_TASK PROMPT_.
Print all of the data exactly.

_MATERIAL PROVIDED_.
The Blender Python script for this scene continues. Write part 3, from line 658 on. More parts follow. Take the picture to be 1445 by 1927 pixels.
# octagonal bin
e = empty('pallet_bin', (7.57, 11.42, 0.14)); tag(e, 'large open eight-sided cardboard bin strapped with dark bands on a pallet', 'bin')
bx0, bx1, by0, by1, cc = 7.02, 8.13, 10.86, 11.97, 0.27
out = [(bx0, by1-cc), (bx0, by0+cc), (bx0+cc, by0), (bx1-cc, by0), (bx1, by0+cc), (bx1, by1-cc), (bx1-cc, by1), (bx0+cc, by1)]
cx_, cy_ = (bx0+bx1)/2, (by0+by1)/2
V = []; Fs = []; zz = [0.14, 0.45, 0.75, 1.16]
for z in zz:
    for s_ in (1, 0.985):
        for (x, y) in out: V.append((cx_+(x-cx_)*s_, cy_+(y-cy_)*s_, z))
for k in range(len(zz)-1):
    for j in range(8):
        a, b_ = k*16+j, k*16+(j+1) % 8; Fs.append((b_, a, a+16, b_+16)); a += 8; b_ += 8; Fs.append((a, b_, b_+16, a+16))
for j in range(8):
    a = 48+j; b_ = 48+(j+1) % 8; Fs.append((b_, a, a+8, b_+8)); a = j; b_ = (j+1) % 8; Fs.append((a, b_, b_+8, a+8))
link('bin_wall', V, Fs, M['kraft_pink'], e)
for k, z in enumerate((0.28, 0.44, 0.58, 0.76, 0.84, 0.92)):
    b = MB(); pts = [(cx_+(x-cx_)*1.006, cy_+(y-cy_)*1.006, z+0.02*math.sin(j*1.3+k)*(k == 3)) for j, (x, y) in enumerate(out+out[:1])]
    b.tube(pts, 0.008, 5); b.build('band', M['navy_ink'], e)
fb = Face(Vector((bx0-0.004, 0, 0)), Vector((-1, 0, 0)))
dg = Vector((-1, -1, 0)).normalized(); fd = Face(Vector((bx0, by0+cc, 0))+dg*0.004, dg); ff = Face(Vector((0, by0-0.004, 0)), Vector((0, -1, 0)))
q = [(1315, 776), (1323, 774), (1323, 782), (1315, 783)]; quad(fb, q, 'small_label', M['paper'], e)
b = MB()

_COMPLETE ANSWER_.
The Blender Python script for this scene continues. Write part 3, from line 658 on. More parts follow. Take the picture to be 1445 by 1927 pixels.
# octagonal bin
e = empty('pallet_bin', (7.57, 11.42, 0.14)); tag(e, 'large open eight-sided cardboard bin strapped with dark bands on a pallet', 'bin')
bx0, bx1, by0, by1, cc = 7.02, 8.13, 10.86, 11.97, 0.27
out = [(bx0, by1-cc), (bx0, by0+cc), (bx0+cc, by0), (bx1-cc, by0), (bx1, by0+cc), (bx1, by1-cc), (bx1-cc, by1), (bx0+cc, by1)]
cx_, cy_ = (bx0+bx1)/2, (by0+by1)/2
V = []; Fs = []; zz = [0.14, 0.45, 0.75, 1.16]
for z in zz:
    for s_ in (1, 0.985):
        for (x, y) in out: V.append((cx_+(x-cx_)*s_, cy_+(y-cy_)*s_, z))
for k in range(len(zz)-1):
    for j in range(8):
        a, b_ = k*16+j, k*16+(j+1) % 8; Fs.append((b_, a, a+16, b_+16)); a += 8; b_ += 8; Fs.append((a, b_, b_+16, a+16))
for j in range(8):
    a = 48+j; b_ = 48+(j+1) % 8; Fs.append((b_, a, a+8, b_+8)); a = j; b_ = (j+1) % 8; Fs.append((a, b_, b_+8, a+8))
link('bin_wall', V, Fs, M['kraft_pink'], e)
for k, z in enumerate((0.28, 0.44, 0.58, 0.76, 0.84, 0.92)):
    b = MB(); pts = [(cx_+(x-cx_)*1.006, cy_+(y-cy_)*1.006, z+0.02*math.sin(j*1.3+k)*(k == 3)) for j, (x, y) in enumerate(out+out[:1])]
    b.tube(pts, 0.008, 5); b.build('band', M['navy_ink'], e)
fb = Face(Vector((bx0-0.004, 0, 0)), Vector((-1, 0, 0)))
dg = Vector((-1, -1, 0)).normalized(); fd = Face(Vector((bx0, by0+cc, 0))+dg*0.004, dg); ff = Face(Vector((0, by0-0.004, 0)), Vector((0, -1, 0)))
q = [(1315, 776), (1323, 774), (1323, 782), (1315, 783)]; quad(fb, q, 'small_label', M['paper'], e)
b = MB()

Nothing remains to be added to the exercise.